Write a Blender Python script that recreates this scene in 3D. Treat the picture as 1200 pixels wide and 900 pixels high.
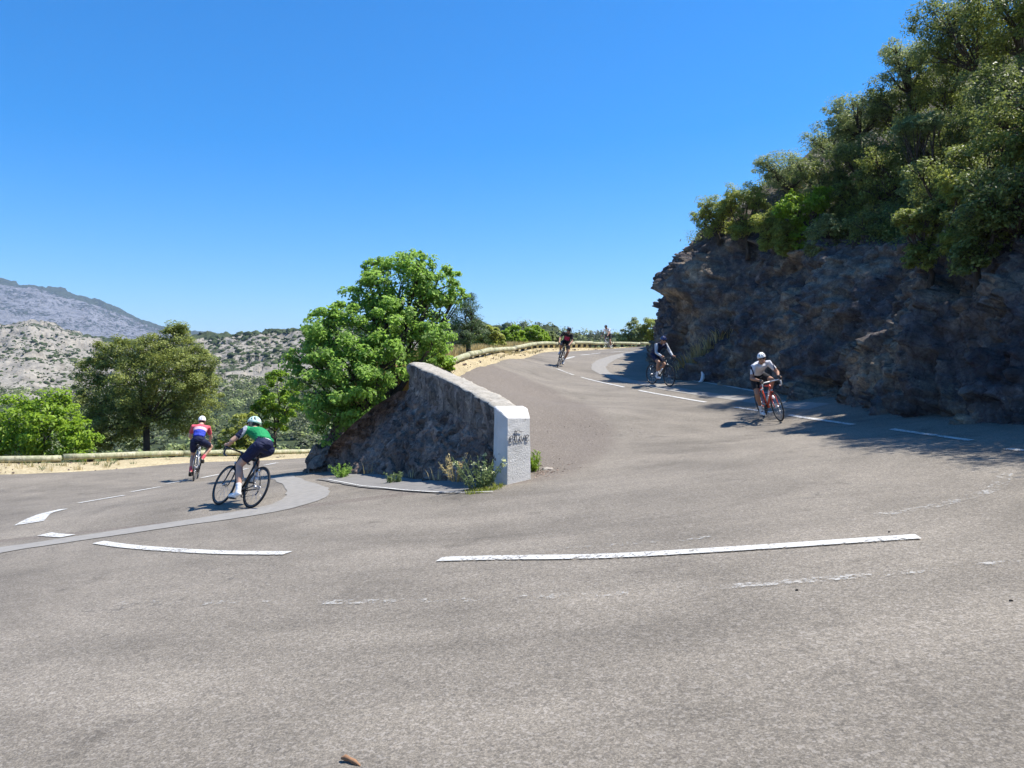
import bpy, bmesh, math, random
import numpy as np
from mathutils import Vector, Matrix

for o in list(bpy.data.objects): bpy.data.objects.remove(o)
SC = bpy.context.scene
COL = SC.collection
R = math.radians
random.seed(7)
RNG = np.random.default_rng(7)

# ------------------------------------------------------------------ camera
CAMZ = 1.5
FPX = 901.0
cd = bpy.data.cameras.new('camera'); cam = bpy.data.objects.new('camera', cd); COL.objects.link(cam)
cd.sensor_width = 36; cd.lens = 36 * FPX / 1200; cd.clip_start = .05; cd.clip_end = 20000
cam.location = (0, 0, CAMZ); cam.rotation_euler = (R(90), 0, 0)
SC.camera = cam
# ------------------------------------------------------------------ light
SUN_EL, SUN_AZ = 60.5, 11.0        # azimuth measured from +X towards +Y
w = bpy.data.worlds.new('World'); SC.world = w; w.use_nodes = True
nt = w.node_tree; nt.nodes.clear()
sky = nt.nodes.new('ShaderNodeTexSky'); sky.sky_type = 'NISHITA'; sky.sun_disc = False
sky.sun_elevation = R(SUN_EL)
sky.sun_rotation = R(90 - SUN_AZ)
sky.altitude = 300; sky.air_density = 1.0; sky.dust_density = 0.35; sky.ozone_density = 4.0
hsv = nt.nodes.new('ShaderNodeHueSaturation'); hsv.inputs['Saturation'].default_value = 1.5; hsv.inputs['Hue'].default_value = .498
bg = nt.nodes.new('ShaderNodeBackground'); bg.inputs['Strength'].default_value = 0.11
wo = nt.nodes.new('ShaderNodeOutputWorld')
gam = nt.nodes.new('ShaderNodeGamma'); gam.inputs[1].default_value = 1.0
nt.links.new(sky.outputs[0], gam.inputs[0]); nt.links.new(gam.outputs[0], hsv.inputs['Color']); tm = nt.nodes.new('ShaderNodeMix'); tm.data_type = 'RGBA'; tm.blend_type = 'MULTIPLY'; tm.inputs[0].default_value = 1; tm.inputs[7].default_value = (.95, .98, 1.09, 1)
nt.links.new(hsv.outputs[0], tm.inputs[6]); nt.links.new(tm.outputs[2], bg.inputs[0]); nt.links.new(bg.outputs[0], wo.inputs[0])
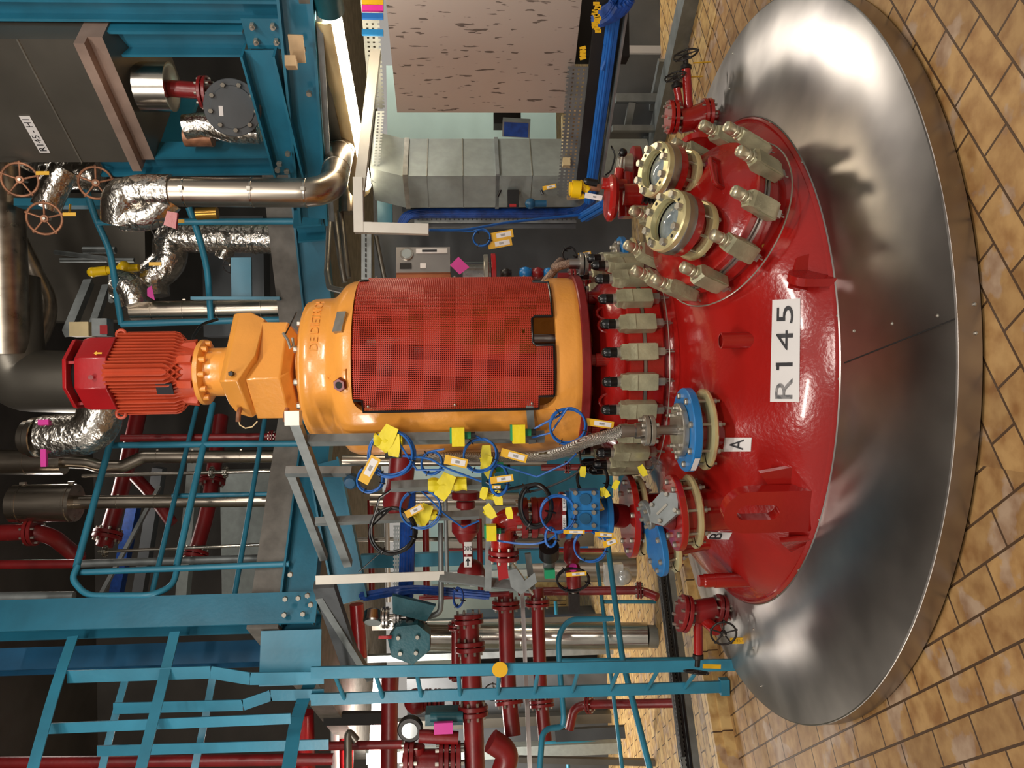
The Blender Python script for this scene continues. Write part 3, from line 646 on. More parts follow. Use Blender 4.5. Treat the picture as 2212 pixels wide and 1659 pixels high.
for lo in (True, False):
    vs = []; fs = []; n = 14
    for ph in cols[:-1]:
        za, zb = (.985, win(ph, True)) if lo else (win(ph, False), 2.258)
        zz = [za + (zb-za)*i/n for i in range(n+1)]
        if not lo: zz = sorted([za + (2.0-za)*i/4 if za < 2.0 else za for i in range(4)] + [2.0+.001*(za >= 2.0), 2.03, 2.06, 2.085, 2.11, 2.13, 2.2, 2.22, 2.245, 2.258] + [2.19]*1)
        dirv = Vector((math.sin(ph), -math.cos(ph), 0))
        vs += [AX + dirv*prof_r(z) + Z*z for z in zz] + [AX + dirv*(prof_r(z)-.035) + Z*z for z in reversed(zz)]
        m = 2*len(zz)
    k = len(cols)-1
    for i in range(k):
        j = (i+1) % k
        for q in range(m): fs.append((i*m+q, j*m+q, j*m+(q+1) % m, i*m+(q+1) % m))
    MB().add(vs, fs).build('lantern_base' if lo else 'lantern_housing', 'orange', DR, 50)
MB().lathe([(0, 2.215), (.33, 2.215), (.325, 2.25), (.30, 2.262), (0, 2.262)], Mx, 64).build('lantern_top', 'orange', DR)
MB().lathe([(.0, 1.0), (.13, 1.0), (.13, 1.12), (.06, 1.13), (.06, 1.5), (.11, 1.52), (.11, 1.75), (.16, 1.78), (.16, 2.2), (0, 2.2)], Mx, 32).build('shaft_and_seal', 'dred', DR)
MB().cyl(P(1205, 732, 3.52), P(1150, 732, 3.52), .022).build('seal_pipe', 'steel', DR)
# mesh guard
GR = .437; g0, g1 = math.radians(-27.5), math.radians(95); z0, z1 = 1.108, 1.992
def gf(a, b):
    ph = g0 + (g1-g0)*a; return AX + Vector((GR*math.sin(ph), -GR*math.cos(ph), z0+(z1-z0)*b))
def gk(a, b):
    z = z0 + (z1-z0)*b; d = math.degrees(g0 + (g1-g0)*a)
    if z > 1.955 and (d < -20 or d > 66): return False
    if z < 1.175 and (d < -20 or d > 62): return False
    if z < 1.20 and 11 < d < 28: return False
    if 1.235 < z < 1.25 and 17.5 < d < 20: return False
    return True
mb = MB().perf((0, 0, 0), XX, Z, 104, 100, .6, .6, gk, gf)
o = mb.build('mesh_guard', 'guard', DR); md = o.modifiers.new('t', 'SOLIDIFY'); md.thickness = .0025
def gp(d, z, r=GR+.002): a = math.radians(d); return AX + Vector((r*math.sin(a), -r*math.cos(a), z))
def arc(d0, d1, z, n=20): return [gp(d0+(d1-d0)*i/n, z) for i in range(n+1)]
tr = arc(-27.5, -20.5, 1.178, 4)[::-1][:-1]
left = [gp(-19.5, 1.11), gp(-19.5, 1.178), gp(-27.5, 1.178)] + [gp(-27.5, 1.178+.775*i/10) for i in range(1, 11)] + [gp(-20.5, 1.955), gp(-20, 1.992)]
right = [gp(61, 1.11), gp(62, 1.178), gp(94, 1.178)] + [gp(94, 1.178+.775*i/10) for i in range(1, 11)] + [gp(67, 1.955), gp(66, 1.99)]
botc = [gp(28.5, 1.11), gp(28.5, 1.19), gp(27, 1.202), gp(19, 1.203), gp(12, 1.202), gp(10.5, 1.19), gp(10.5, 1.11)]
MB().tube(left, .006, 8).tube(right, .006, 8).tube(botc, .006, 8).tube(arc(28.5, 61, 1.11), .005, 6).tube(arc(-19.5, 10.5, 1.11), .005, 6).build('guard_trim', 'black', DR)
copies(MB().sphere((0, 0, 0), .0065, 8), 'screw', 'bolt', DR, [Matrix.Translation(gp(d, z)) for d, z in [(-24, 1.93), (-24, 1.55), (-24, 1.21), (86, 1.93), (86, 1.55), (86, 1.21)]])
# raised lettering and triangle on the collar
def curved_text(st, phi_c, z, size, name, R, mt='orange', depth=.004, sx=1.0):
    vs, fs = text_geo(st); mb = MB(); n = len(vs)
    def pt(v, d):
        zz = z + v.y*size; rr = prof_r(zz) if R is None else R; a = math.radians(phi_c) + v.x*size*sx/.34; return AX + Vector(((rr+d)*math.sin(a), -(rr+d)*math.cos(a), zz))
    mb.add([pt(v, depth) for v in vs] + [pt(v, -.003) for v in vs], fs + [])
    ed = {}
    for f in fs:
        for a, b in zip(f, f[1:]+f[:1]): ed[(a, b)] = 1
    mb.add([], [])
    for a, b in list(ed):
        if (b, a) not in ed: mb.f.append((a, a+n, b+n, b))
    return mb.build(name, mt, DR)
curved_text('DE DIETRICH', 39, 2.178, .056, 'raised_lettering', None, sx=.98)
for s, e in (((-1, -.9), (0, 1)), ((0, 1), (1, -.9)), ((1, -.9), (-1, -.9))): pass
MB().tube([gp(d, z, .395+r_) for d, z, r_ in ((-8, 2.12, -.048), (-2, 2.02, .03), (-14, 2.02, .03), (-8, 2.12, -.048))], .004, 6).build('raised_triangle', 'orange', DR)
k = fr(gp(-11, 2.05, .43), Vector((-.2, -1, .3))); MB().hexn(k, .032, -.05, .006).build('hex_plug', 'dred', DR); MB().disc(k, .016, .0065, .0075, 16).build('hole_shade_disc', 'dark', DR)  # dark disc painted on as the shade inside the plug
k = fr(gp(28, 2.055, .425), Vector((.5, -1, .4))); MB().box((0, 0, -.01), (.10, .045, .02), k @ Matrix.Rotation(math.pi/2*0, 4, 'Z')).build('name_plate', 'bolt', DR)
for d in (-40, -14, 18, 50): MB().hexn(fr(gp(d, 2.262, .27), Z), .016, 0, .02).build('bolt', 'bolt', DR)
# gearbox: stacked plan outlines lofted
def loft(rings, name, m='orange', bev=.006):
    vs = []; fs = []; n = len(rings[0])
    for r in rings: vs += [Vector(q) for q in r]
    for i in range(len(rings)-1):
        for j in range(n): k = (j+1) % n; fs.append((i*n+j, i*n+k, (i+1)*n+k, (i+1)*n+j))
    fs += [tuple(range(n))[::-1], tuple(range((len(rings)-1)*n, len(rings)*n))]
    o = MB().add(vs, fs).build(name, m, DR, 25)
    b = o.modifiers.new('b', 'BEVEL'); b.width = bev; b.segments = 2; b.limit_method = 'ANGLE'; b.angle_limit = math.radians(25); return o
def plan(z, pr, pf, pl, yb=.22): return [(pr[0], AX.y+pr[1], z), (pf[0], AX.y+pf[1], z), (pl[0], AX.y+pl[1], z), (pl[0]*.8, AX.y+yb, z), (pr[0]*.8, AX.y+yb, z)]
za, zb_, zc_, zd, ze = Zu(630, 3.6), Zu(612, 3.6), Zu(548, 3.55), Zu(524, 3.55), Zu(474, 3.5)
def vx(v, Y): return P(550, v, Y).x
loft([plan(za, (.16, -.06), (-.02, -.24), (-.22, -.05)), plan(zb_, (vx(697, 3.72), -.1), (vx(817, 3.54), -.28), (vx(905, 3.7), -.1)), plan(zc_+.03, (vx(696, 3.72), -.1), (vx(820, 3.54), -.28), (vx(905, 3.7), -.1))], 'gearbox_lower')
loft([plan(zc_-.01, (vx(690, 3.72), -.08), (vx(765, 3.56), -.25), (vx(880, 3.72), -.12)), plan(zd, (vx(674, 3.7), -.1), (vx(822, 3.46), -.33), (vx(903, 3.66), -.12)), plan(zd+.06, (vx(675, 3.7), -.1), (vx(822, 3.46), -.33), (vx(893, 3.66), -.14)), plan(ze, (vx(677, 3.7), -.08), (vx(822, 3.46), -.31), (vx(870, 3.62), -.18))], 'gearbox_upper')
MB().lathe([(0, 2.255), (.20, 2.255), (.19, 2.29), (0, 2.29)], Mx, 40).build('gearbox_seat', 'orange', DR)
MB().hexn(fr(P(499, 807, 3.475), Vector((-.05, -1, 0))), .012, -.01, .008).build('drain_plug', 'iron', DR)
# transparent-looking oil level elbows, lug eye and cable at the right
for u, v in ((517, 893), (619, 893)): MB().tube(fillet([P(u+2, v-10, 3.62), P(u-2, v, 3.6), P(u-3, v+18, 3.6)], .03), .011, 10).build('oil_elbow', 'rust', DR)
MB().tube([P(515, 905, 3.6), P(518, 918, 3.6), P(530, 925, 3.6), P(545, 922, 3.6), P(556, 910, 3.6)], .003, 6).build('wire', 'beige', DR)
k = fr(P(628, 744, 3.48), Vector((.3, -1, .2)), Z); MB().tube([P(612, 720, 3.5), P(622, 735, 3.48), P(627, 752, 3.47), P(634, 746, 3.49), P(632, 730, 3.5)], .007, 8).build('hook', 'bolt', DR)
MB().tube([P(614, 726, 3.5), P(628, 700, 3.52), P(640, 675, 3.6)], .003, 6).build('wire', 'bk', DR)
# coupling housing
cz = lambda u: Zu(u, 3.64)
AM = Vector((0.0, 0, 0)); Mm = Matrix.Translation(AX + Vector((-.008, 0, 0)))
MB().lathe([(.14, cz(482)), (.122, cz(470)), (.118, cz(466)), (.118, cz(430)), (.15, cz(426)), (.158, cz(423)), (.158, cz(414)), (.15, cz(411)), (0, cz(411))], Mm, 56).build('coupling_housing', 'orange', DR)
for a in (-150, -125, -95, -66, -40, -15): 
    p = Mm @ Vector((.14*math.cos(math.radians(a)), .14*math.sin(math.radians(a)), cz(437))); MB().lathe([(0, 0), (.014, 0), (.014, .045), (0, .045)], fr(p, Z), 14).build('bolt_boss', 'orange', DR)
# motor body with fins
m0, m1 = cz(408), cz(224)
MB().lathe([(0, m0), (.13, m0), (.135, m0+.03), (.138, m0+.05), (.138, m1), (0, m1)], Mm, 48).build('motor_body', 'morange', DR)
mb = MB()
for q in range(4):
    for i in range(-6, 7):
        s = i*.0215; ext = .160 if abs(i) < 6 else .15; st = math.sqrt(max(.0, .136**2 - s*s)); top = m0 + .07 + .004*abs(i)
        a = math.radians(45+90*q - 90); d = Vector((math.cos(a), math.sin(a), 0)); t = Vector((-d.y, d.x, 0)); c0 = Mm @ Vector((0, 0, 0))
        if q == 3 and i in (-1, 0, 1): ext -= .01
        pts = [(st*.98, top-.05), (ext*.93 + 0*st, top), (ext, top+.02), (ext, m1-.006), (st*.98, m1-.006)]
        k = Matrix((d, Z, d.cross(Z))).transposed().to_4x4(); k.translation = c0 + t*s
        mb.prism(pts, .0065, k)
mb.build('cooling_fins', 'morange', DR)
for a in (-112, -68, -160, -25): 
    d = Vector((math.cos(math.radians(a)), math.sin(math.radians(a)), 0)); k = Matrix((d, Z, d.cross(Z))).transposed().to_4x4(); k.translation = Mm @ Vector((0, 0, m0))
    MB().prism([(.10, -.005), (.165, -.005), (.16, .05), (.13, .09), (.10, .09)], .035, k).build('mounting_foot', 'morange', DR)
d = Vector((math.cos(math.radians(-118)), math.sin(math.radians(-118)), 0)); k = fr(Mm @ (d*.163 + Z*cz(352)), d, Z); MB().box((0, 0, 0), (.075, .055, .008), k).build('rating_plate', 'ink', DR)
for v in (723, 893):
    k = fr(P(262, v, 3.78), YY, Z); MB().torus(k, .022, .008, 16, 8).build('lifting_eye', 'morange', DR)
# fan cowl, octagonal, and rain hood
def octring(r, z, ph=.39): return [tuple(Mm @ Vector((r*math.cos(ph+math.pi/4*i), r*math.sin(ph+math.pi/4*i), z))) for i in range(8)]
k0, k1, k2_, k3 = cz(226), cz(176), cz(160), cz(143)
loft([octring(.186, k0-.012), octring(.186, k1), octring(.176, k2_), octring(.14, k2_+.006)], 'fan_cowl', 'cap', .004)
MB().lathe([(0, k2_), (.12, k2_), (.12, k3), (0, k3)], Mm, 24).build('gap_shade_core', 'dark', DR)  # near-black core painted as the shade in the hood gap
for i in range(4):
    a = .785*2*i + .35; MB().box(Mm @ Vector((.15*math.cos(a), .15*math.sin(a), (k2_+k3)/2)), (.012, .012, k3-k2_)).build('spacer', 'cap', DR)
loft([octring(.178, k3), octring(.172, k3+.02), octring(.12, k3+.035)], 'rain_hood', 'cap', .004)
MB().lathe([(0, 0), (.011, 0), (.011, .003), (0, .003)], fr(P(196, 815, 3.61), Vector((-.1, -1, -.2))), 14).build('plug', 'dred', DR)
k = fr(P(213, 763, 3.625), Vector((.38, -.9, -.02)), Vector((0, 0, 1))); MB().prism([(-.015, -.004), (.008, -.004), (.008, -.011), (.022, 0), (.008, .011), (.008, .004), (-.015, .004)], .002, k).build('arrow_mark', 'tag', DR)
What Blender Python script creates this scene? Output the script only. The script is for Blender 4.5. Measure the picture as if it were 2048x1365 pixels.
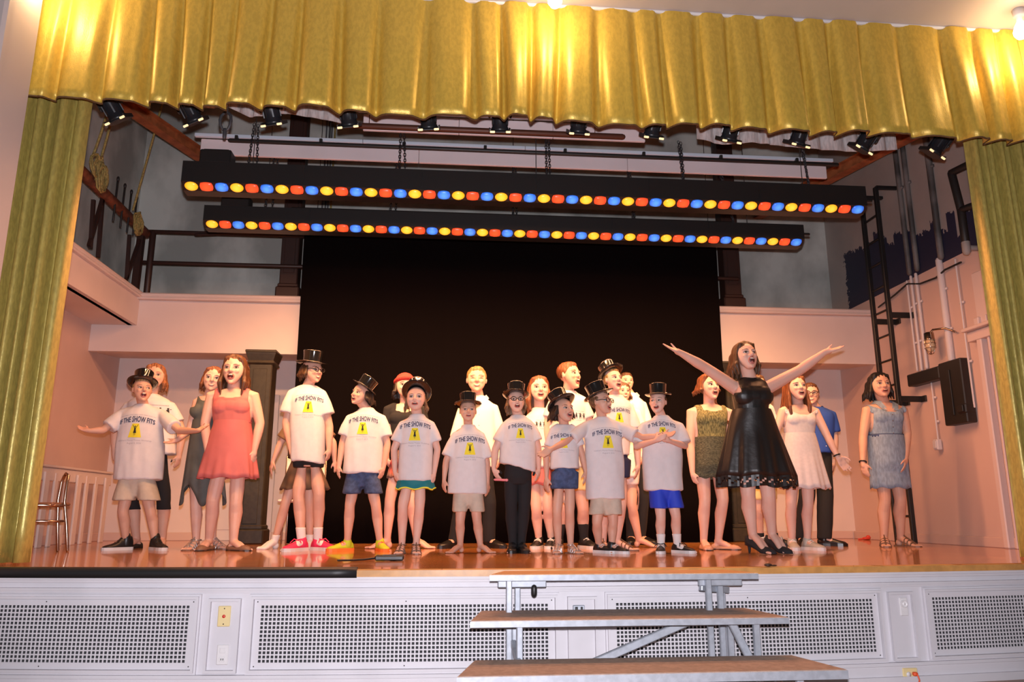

==================================================

- [Stated problem]:
Extract, word for word, each line from the top of the data down to and including the line with "from mathutils import Vector, Matrix"; skip the pictures.

- [Solution]:
Write a Blender Python script that recreates this scene in 3D. Treat the picture as 1200 pixels wide and 900 pixels high.
import bpy, bmesh, math, random
import numpy as np
from mathutils import Vector, Matrix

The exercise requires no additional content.